Eolis took it home and began reading and re-reading all that Doyle and the authors of each chapter had to say. “I stayed with this book until I could at least recite all the contents even if I could not understand what they meant.”

But Eolis was still a fast and dedicated student, as she was in college when she was earning a degree in philosophy, as she was when she founded a private placement firm for lawyers at the age of 24. Poker became a challenge that absorbed her. She bounced between limit and no limit games for a number of weeks, enjoying the game but not translating that into a lot of success.

Matters took a turn after the 1985 World Series. “The boys were back in New York from Las Vegas,” she recalls, “the seasoned players who were accustomed to going out there and banging heads.”

The Mayfair game was revived in a big way and Eolis guesses that some of the regulars were licking their chops, hoping she would drop by . . . hopefully with some money.

Sure enough, she got there and was invited to sit down. Onone side was a guy who introduced himself as Jay. Eolis was dealt a hand and found herself looking at a pair of 3s.

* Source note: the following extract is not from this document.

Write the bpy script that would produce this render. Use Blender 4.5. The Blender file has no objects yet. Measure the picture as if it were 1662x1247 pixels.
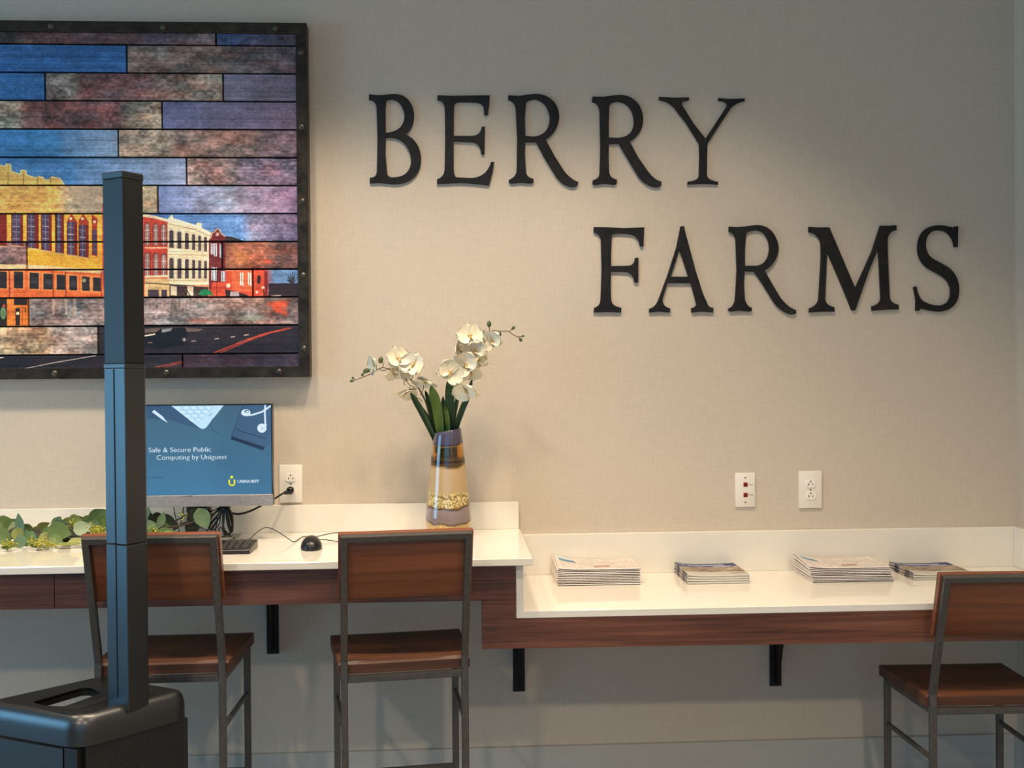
import bpy, bmesh, math, random
import numpy as np
from mathutils import Vector, Matrix, Euler

random.seed(7)
RNG = np.random.default_rng(11)
scene = bpy.context.scene
COL = scene.collection
PI = math.pi

# ------------------------------------------------------------------ camera
F_PX, CX, CY = 1750.0, 831.0, 623.5
YAW, PITCH, ROLL = 0.05354577, 0.00960779, -0.00825057
CAM = Vector((0.0, -3.46328, 1.40887))
_fw = Vector((math.sin(YAW) * math.cos(PITCH), math.cos(YAW) * math.cos(PITCH), -math.sin(PITCH)))
_r0 = Vector((math.cos(YAW), -math.sin(YAW), 0.0))
_u0 = _r0.cross(_fw)
_c, _s = math.cos(ROLL), math.sin(ROLL)
_rt, _up = _r0 * _c + _u0 * _s, _u0 * _c - _r0 * _s
cam_data = bpy.data.cameras.new('camera')
cam_data.sensor_fit = 'HORIZONTAL'
cam_data.sensor_width = 36.0
cam_data.lens = F_PX / 1662.0 * 36.0
cam_data.clip_start = 0.05
cam = bpy.data.objects.new('camera', cam_data)
COL.objects.link(cam)
_m = Matrix(((_rt.x, _up.x, -_fw.x), (_rt.y, _up.y, -_fw.y), (_rt.z, _up.z, -_fw.z))).to_4x4()
_m.translation = CAM
cam.matrix_world = _m
scene.camera = cam

# ------------------------------------------------------------------ exposure, world, lights
vs = scene.view_settings
scene.display_settings.display_device = 'sRGB'
vs.view_transform = 'Standard'
vs.look = 'None'
vs.exposure = 0.42
vs.gamma = 1.0
vs.use_curve_mapping = False
world = bpy.data.worlds.new('world')
scene.world = world
world.use_nodes = True
world.node_tree.nodes['Background'].inputs[0].default_value = (0.35, 0.5, 0.75, 1)
world.node_tree.nodes['Background'].inputs[1].default_value = 0.3


def spot(name, loc, target, watts, color, size_deg, blend, radius=0.03):
    d = bpy.data.lights.new(name, 'SPOT')
    d.energy, d.color = watts, color
    d.spot_size, d.spot_blend = math.radians(size_deg), blend
    d.shadow_soft_size = radius
    o = bpy.data.objects.new(name, d)
    COL.objects.link(o)
    o.location = loc
    o.rotation_euler = (Vector(target) - Vector(loc)).to_track_quat('-Z', 'Y').to_euler()
    return o


def area(name, loc, target, sx, sy, watts, color):
    d = bpy.data.lights.new(name, 'AREA')
    d.shape, d.size, d.size_y = 'RECTANGLE', sx, sy
    d.energy, d.color = watts, color
    o = bpy.data.objects.new(name, d)
    COL.objects.link(o)
    o.location = loc
    o.rotation_euler = (Vector(target) - Vector(loc)).to_track_quat('-Z', 'Y').to_euler()
    return o


WARM = (1.0, 0.82, 0.61)
DAY = (0.24, 0.62, 1.0)
# recessed ceiling downlights: a row before the wall, two further out; the rearmost pair is added warm fill
spot('downlight_or_fill', (-0.77, -0.92, 3.12), (-0.77, -0.72, 0), 64, WARM, 93, 0.5, 0.11)
spot('downlight_or_fill', (-0.06, -0.92, 3.12), (-0.06, -0.72, 0), 88, WARM, 93, 0.5, 0.11)
spot('downlight_or_fill', (0.66, -0.92, 3.12), (0.66, -0.72, 0), 56, WARM, 93, 0.5, 0.11)
spot('downlight_or_fill', (-2.0, -0.92, 3.12), (-2.0, -0.72, 0), 75, WARM, 93, 0.5, 0.11)
spot('downlight_or_fill', (1.25, -2.3, 3.12), (1.25, -2.2, 0), 55, WARM, 125, 0.6, 0.07)
spot('downlight_or_fill', (-1.1, -2.4, 3.12), (-1.1, -2.3, 0), 60, WARM, 125, 0.6, 0.07)
spot('downlight_or_fill', (-1.6, -4.6, 3.12), (-1.6, -4.5, 0), 230, WARM, 140, 0.6, 0.1)  # added fill, no known lamp here: warms chair backs and lower wall
spot('downlight_or_fill', (0.7, -4.6, 3.12), (0.7, -4.5, 0), 230, WARM, 140, 0.6, 0.1)  # second added fill spot, also lifting the general warm light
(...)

“I remembered from Doyle’s book that a pair, even a pair of 3s is better than an ace-king, so I was very comfortable with my little pair and when I was raised I had no qualms about calling. Anyway, by the end of the hand I had won a biiiig four-way pot.”

Talk about your lifechanging moments.

“The next thing I know, the gentleman named Jay sitting next to me looks at me. Gives me a friendly look and says, ‘Sweetheart, you don’t belong in this game.’ Me, I’m sitting there thinking how can this be. Look at what I just won and this Jay guy, he’s telling me I don’t belong here.”

That was her first meeting with Jay Heimowitz who, as she would learn, already had an enviable reputation as a high stakes player from the Mayfair to the tables of the World Series. Before the day was over they agreed to sit down, chat, have some coffee and talk poker.

“We became very good friends and he became my mentor in no limit hold ‘em.” Other regulars in the Mayfair games of the mid- 1980s included people such as Howard Lederer, Erik Seidel and Dan Harrington. Collectively, they were headed for big things in Las Vegas.

That one game with its pair of 3s and her friendship with Heimowitz helped launch the sequence of events that brought Eolis to her first World Series some 10 months later in 1986. Heimowitz won his first World Series bracelet (signifying first place) that year in one of the preliminary hold ‘em tournaments and Eolis prodded by Heimowitz decided she was going to play in the main event, the $10,000 buy-in no limit hold ‘em championship.

“He told me I should do it. I told him he was crazy.” They went back and forth like that, until Eolis tells Heimnowitz for about she third time that he’s crazy, but . . .

“I’m going to do it.”

And she did, leveraging her curiosity and sense of adventure into a first that will be hers forever.